Conto: DOM CAIO
Era um alfaiate muito poltrão, que
estava trabalhando à porta da rua; como ele tinha medo de tudo, o seu gosto era
fingir de valente. Vai de uma vez viu muitas moscas juntas e de uma pancada
matou sete. Daqui em diante não fazia senão gabar-se:
— Eu cá mato sete de uma vez!
Ora o rei andava muito aparvalhado,
porque lhe tinha morrido na guerra o seu general Dom Caio, que era o maior
valente que havia, e as tropas do inimigo já vinham contra ele, porque sabiam
que não tinha quem mandasse a combatê-las.
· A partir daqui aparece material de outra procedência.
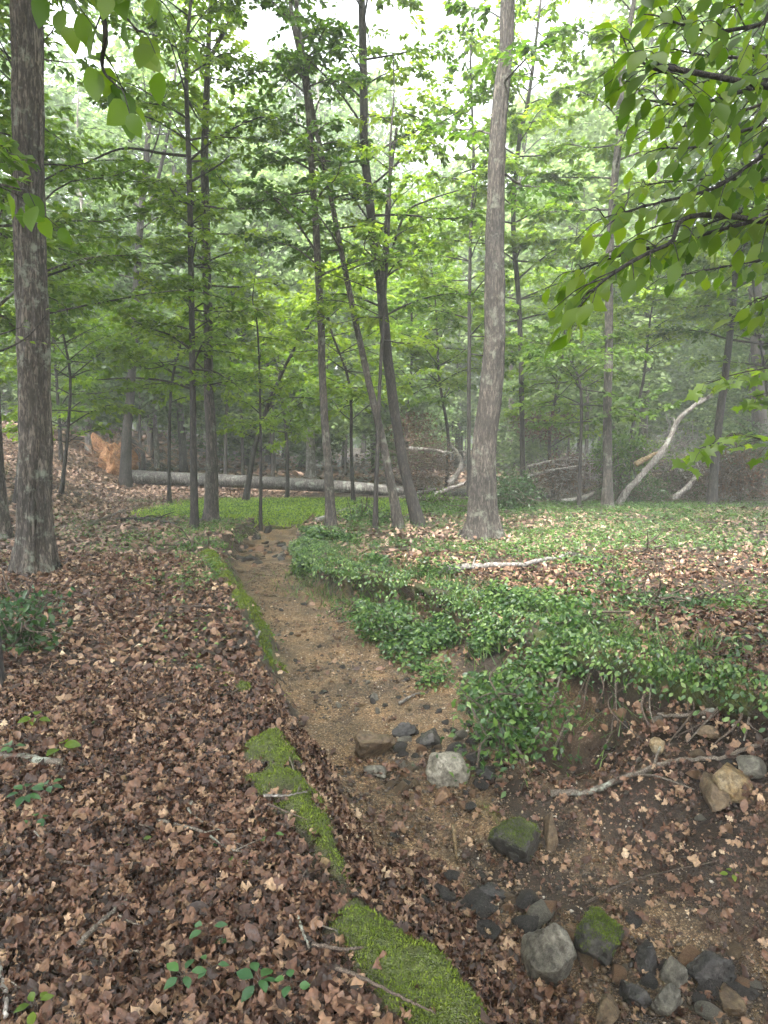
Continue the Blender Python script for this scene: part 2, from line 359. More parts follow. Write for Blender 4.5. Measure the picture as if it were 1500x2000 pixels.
def stonemat(name, cols, moss=0.0, wet=.35):
    m, nt, out = newmat(name)
    tc = nd(nt, 'ShaderNodeTexCoord'); oi = nd(nt, 'ShaderNodeObjectInfo')
    vm = nd(nt, 'ShaderNodeVectorMath', operation='MULTIPLY_ADD'); nt.links.new(tc.outputs['Object'], vm.inputs[0]); vm.inputs[1].default_value = (1, 1, 1)
    cb = nd(nt, 'ShaderNodeCombineXYZ'); ml = nd(nt, 'ShaderNodeMath', operation='MULTIPLY'); nt.links.new(oi.outputs['Random'], ml.inputs[0]); ml.inputs[1].default_value = 50
    for i in range(3): nt.links.new(ml.outputs[0], cb.inputs[i])
    nt.links.new(cb.outputs[0], vm.inputs[2]); vec = vm.outputs[0]
    n1 = nd(nt, 'ShaderNodeTexNoise', Scale=9.0, Detail=8.0, Roughness=.7); nt.links.new(vec, n1.inputs['Vector'])
    n2 = nd(nt, 'ShaderNodeTexNoise', Scale=34.0, Detail=9.0, Roughness=.75); nt.links.new(vec, n2.inputs['Vector'])
    c = ramp(nt, n1.outputs['Fac'], [(.3, cols[0]), (.5, cols[1]), (.7, cols[2])]); col = c.outputs[0]
    mm = nd(nt, 'ShaderNodeMix', data_type='RGBA', blend_type='MULTIPLY'); mm.inputs[0].default_value = .9
    r2 = ramp(nt, n2.outputs['Fac'], [(.38, (.28, .25, .21)), (.6, (1.3, 1.27, 1.2))]); nt.links.new(col, mm.inputs[6]); nt.links.new(r2.outputs[0], mm.inputs[7]); col = mm.outputs[2]
    rough = wet
    p = nd(nt, 'ShaderNodeBsdfPrincipled', Roughness=wet)
    if moss:
        ge = nd(nt, 'ShaderNodeNewGeometry'); sx = nd(nt, 'ShaderNodeSeparateXYZ'); nt.links.new(ge.outputs['Normal'], sx.inputs[0])
        ad = nd(nt, 'ShaderNodeMath', operation='MULTIPLY_ADD'); nt.links.new(n1.outputs['Fac'], ad.inputs[0]); ad.inputs[1].default_value = 1.2; nt.links.new(sx.outputs[2], ad.inputs[2])
        r3 = ramp(nt, ad.outputs[0], [(1.35 - moss, (0,) * 3), (1.5 - moss, (1,) * 3)])
        r3.color_ramp.elements[0].position = min(.99, max(0, (1.32 - moss))); r3.color_ramp.elements[1].position = min(1, max(.01, (1.45 - moss)))
        mg = nd(nt, 'ShaderNodeMix', data_type='RGBA'); nt.links.new(r3.outputs[0], mg.inputs[0]); nt.links.new(col, mg.inputs[6])
        gr = ramp(nt, n2.outputs['Fac'], [(.3, (.025, .04, .006)), (.7, (.13, .17, .02))]); nt.links.new(gr.outputs[0], mg.inputs[7]); col = mg.outputs[2]
    nt.links.new(col, p.inputs['Base Color'])
    b = nd(nt, 'ShaderNodeBump', Strength=1.0, Distance=.014); nt.links.new(n2.outputs['Fac'], b.inputs['Height']); nt.links.new(b.outputs[0], p.inputs['Normal'])
    nt.links.new(p.outputs[0], out.inputs[0]); return m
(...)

Os que ouviram o alfaiate andar a
dizer por toda a parte: “Eu cá mato sete de uma vez!” foram logo metê-lo no
bico ao rei, que se lembrou de que quem era assim tão valente seria capaz de
ocupar o posto de Dom Caio. Veio o alfaiate à presença do rei, que lhe
perguntou:
— É verdade que matas sete de uma vez?
— Saberá Vossa Majestade que sim.
— Então nesse caso vás comandar as
minhas tropas, e atacar os inimigos que já me estão cercando.
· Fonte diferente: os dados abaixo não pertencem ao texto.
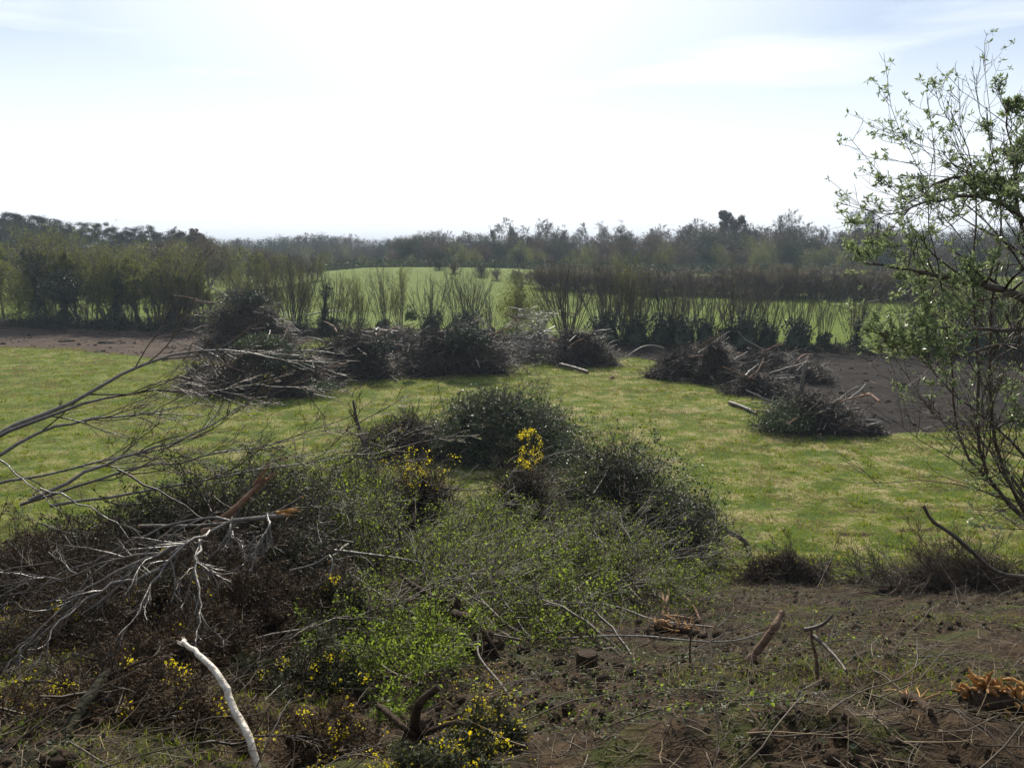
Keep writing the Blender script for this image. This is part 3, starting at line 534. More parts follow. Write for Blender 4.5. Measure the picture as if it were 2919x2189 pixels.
# big left pile: three merged heaps
def field_pile(label, px, py, wpx, hpx, seed, dep=.6, **k):
    c, rx, hz = dims(px, py, wpx, hpx); ry = rx*dep; c = np.array([c[0]*(1+ry*.75/c[1]), c[1]+ry*.75, 0]); c[2] = H(c[0], c[1]); hz *= 1.25
    k.setdefault('core', .6); return pile('brush_pile', label, c, (rx, ry, hz), seed, irr=True, limbs=max(4, int(wpx/11)), **k), c, rx, ry, hz
o, c, rx, ry, hz = field_pile('highest dark heap of felled brush with a green top, back of left cluster', 250, 354, 118, 52, 401, n=150, k=(6, 6), tw=.012, br=.06)
foliage(o, 'ivy_leaves', c+[.2, -.6, hz*.78], (2.0, 1.5, 1.2), 4500, .13, 'ivy', 4011)
o, c, rx, ry, hz = field_pile('large front-left heap of felled brush, brown twigs with ivy patch', 268, 398, 172, 46, 402, n=220, k=(7, 7), tw=.011, br=.05)
foliage(o, 'ivy_leaves', c+[2.0, -1.9, hz*.55], (1.5, 1.3, 1.4), 5000, .11, 'ivy', 4021)
foliage(o, 'ivy_leaves', c+[-.2, .3, hz*.85], (1.9, 1.2, .8), 2600, .12, 'ever', 4022)
foliage(o, 'ivy_leaves', c+[4.0, -2.2, .4], (1.2, 1.0, .8), 1500, .10, 'ever', 4023)
o, c, rx, ry, hz = field_pile('brown brush heap right of the large front-left heap', 352, 380, 112, 46, 403, n=170, k=(7, 6), tw=.012, br=.06)
foliage(o, 'ivy_leaves', c+[2.4, -1.4, hz*.5], (.9, .9, 1.6), 1800, .12, 'ivy', 4031)
field_pile('low trailing brush at the left end of the left cluster', 205, 388, 70, 26, 404, n=90, k=(6, 6), tw=.010, br=.04, core=.5)
o, c, rx, ry, hz = field_pile('grey-brown brush pile behind the gap, middle of the field edge', 395, 358, 90, 30, 405, n=90, k=(6, 6), tw=.012, br=.05, twm='grey', core=.5)
o, c, rx, ry, hz = field_pile('broad central brush pile with a green ivy patch', 455, 375, 140, 46, 406, n=210, k=(7, 7), tw=.012, br=.06, flare=.3)
foliage(o, 'ivy_leaves', c+[1.0, -2.4, hz*.55], (1.7, 1.2, 1.9), 6000, .12, 'ivy', 4061)
foliage(o, 'ivy_leaves', c+[-3.2, -.5, hz*.95], (.5, .5, 1.2), 900, .13, 'ever', 4062)
o, c, rx, ry, hz = field_pile('silvery spray of bare branches fanning right from the central pile', 525, 362, 78, 42, 407, n=80, k=(9, 7), tw=.010, br=.045, core=0, twm='grey', bm='grey', az=.15, el=.35, L=1.4)
field_pile('dark tangled brush pile with upright grey tips, right of the silvery spray', 583, 366, 76, 34, 408, n=150, k=(7, 6), tw=.011, br=.05, flare=.25)
field_pile('upright grey brush standing behind the dark tangled pile', 570, 348, 30, 36, 409, n=50, k=(8, 6), tw=.011, br=.04, core=0, twm='grey', flare=1.0, up=.6)
field_pile('round dark brush pile at the right edge of the bright grass', 682, 380, 84, 30, 410, n=140, k=(7, 6), tw=.010, br=.04)
field_pile('small dark brush pile just right of the round dark one', 715, 384, 40, 30, 411, n=80, k=(7, 6), tw=.010, br=.04, core=.8)
field_pile('long low brush pile behind the snapped upright branch', 765, 372, 90, 18, 412, n=110, k=(6, 6), tw=.011, br=.05, core=.55)
field_pile('flattened twiggy brush pile left of the snapped upright branch', 755, 396, 80, 22, 413, n=140, k=(6, 6), tw=.010, br=.04, core=.55)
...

Mandou vir o fardamento de Dom Caio e
fê-lo vestir ao alfaiate, que era muito baixinho, e que ficou com o chapéu de
bicos enterrado até às orelhas; depois disse que trouxessem o cavalo branco de
Dom Caio para o alfaiate montar. Ajudaram-no a subir para o cavalo, e ele já
estava a tremer como varas verdes; assim que o cavalo sentiu as esporas botou à
desfilada, e o alfaiate a gritar:
— Eu caio, eu caio!
Todos os
que o ouviam por onde ele passava, diziam:
— Ele agora diz que é o Dom Caio; já
temos homem.
O cavalo que andava costumado às
escaramuças, correu para o sítio em que andava a guerreia, e o alfaiate com
medo de cair ia agarrado às clinas, a gritar como desesperado:
— Eu caio, eu caio!
O
inimigo assim que viu vir o cavalo branco do general valente, e ouviu o grito:
“Eu caio, eu caio!” conheceu o perigo em que estava e disseram os soldados uns
para os outros:
— Estamos perdidos, que lá vem o Dom
Caio; lá vem o Dom Caio.
E
botaram a fugir em debandada; os soldados do rei foram-lhe no encalço e mataram
neles, e o alfaiate ganhou assim a batalha só em agarrar-se ao pescoço do
cavalo e em gritar: “Eu caio.” O rei ficou muito contente com ele, e em paga da
vitória deu-lhe a princesa em casamento, e ninguém fazia senão louvar o
sucessor de Dom Caio pela sua coragem.
Teófilo de Braga, org.
Contos Tradicionais do Povo Português, Lisboa, Publicações Dom Quixote, 1994.
Col. Portugal de Perto.
Fonte: Livro – Ler,
entender, criar – Português – 6ª Série – Ed. Ática, 2007 – p. 55-6.
Entendendo o conto:
01 – Você observou no texto
que acabou de ler muitas palavras e expressões diferentes. Não se preocupe,
basta contar com a ajuda do professor ou de um bom dicionário.
Reescreva no
caderno os trechos a seguir, substituindo as palavras e expressões destacadas
por sinônimos,
a)
“Era um alfaiate muito poltrão [...]”.
Covarde, medroso.
b)
“Daqui em diante não fazia senão gabar-se [...]”
Elogiar a si mesmo.
c)
“Ora o rei andava muito aparvalhado [...]”
Desorientado.
d)
“[...] assim que o cavalo sentiu as esporas botou à desfilada [...]”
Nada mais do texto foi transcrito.